_WRITTEN INSTRUCTION_
Extract the lines that hold the string "Blender".
-- Start of SUPPLIED INFORMATION --
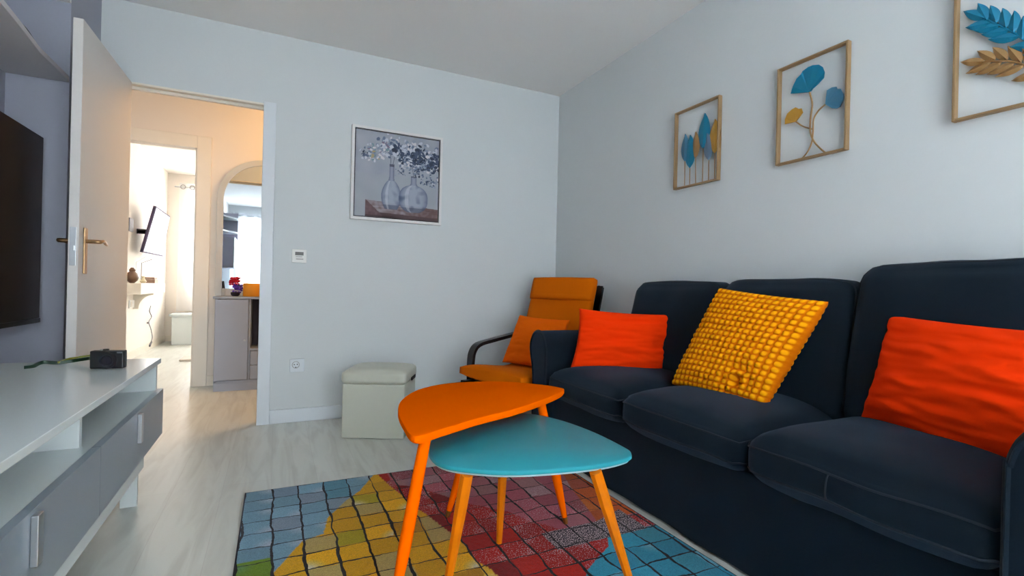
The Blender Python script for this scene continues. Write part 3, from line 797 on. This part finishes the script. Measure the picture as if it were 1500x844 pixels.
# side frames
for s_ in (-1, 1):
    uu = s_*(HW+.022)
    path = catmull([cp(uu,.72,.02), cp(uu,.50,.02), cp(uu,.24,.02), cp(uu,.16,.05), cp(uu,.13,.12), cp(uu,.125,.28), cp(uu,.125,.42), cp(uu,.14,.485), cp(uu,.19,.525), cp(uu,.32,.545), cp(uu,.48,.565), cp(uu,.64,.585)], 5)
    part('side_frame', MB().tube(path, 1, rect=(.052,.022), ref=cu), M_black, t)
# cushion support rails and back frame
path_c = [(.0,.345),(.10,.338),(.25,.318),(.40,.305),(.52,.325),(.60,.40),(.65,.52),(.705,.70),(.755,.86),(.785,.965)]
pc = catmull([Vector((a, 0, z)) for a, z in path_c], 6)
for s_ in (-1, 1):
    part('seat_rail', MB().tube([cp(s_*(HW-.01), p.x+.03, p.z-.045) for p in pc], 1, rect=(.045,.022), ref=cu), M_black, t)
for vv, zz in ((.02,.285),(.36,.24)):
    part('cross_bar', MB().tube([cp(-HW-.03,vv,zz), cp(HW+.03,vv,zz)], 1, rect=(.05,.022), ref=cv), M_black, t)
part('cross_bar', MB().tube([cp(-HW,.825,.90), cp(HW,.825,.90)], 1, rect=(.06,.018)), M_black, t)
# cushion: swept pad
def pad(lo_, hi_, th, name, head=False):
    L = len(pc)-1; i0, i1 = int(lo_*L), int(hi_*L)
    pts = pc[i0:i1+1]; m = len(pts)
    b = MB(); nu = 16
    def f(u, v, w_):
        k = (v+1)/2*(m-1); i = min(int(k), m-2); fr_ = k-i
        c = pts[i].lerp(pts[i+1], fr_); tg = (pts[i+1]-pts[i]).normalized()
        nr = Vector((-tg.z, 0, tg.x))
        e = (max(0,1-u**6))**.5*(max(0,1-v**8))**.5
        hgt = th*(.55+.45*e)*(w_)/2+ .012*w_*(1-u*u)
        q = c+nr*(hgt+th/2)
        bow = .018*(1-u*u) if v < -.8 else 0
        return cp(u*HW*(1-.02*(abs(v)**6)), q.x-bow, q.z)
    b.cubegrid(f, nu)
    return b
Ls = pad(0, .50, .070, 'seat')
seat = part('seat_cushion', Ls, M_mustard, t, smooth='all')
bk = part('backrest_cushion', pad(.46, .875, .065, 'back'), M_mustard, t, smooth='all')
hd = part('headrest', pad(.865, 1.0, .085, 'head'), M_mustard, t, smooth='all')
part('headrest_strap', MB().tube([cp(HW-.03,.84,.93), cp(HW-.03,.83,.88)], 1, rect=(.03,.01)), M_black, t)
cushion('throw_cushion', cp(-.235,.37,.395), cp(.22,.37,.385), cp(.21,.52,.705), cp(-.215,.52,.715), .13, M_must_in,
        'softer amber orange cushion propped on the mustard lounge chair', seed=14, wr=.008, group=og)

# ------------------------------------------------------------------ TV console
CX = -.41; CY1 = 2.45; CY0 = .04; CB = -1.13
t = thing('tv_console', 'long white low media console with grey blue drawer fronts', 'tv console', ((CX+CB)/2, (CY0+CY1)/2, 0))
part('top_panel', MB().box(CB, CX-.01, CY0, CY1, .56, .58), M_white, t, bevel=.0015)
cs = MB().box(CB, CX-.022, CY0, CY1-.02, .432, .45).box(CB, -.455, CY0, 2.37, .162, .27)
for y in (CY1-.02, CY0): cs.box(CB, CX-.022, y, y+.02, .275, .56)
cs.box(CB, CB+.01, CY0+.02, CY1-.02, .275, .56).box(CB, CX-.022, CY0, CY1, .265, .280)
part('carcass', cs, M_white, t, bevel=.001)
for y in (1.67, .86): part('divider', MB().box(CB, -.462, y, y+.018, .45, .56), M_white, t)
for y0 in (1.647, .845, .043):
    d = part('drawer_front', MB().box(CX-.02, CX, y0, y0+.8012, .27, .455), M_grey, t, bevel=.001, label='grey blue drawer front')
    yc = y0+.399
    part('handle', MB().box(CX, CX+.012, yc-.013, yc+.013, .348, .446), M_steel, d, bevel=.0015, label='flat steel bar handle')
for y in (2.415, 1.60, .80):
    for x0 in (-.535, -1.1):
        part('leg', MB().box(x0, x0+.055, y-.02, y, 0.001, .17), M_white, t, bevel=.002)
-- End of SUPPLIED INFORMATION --
-- Start of SUPPLIED INFORMATION --
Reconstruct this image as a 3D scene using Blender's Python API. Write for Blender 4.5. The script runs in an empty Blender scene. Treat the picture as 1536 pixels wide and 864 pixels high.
-- End of SUPPLIED INFORMATION --
_EXPECTED ANSWER_
The Blender Python script for this scene continues. Write part 3, from line 797 on. This part finishes the script. Measure the picture as if it were 1500x844 pixels.
Reconstruct this image as a 3D scene using Blender's Python API. Write for Blender 4.5. The script runs in an empty Blender scene. Treat the picture as 1536 pixels wide and 864 pixels high.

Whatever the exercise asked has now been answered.